Rolls-Royce is not normally a brand you’d associate with adventure travel. Sedate drives around Chelsea, yes. Chauffeur-driven cruises through the streets of Monaco, certainly. But off-roading in the Alps? Not so much.

All that changed however, with the launch at midday today (10th May) of the brand new Rolls-Royce Cullinan – their first ever SUV. Billed by the brand themselves as “the most-anticipated Rolls-Royce ever,” the launch created feverish anticipation online. A quick look at the photos makes it easy to see why.

“The target group for Rolls-Royce motor cars has changed significantly over the last 10 years.”

The car not only looks as luxurious as you’d expect, it’s an absolute beast. In this video of a “mule”, or prototype version, you can see how the Rolls-Royce Cullinan compares in size to the BMW X5 in front of it – itself not a small car.

Internally, the Rolls-Royce Cullinan boasts classy-looking wood and leather trim, made with the incredible focus on craftsmanship that has become the company’s hallmark.

There are also neat-looking features like these rear seats which swivel into a picnic-table style configuration. Perfect for sundowners in the Savannah, or summer lunches halfway up a remote road in the alps. In short, it’s got everything you’d expect from a high-end SUV built by Britain’s most prestigious car brand.

Except that, while the automotive world is calling this an SUV, Rolls-Royce is adamant that it’s not a sports utility vehicle – rather they’re referring to it as a “high-sided car” that can “cross any terrain”, presumably looking to set themselves apart in a crowded category.

The name of the car – taken from the Cullinan diamond, the largest gem-quality stone ever found – is certainly designed to convey an air of exclusivity.

“It speaks of endurance and absolute solidity in the face of the greatest pressures,” explains Torsten Müller-Ötvös, CEO of Rolls-Royce. “It tells of rarity and preciousness and it alludes to the pioneering, adventurous spirit of Charles Rolls and the engineering innovation of Sir Henry Royce; and, of course, it speaks of absolute luxury, wherever you venture in the world.”
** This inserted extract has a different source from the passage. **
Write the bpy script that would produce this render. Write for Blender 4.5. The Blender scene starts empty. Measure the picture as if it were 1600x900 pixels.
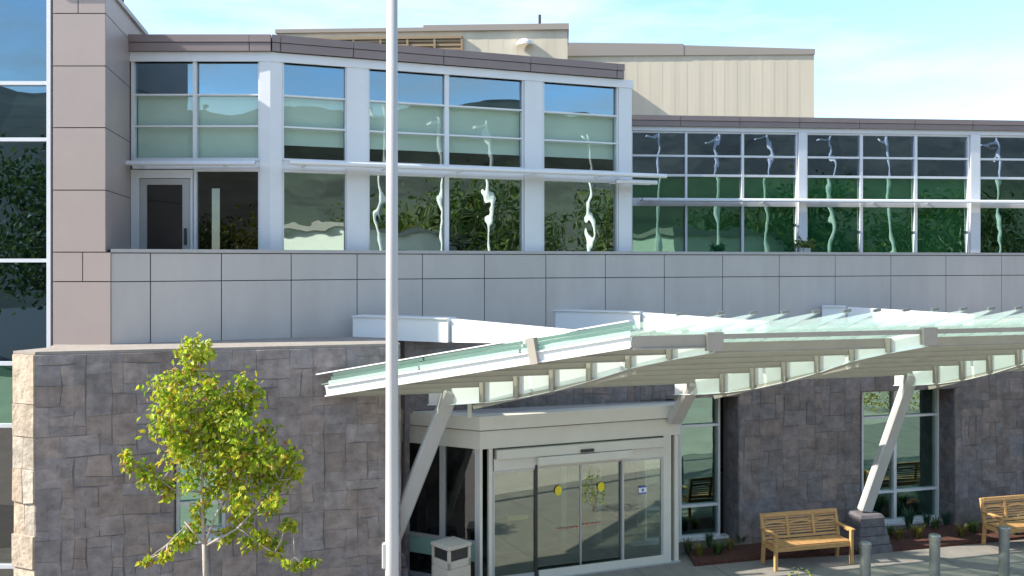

Rolls-Royce-Cullinan-Handcrafting-Components

Workers hand-crafting components for the Rolls-Royce Cullinan at their Goodwood plant. Photo by Cat Garcia/Rolls-Royce

But as much as the Cullinan is designed, like all Roll-Royce cars, to be a market leader, the move into four-wheel-drive type vehicles represents the brand adapting to a changing market, rather than leading the charge.

Interviewed on the BBC Radio 4 Today program this morning, Müller-Ötvös said: “The target group for Rolls-Royce motor cars has changed significantly over the last 10 years. What you see is ultra high-net-worth individuals, people who can afford a Rolls-Royce, are getting younger and younger.

“You see people who want to drive themselves – it’s quite an old cliché that Rolls-Royce is chauffeur only. It is since quite a while [sic] that the majority of our customers sits behind the wheel, is driving himself or herself. And so this is the logical next step.”

It remains to be seen of course how well the Cullinan will sell, but the idea of creating a luxury adventure vehicle that’s capable of some serious off-roading is definitely something to be excited about.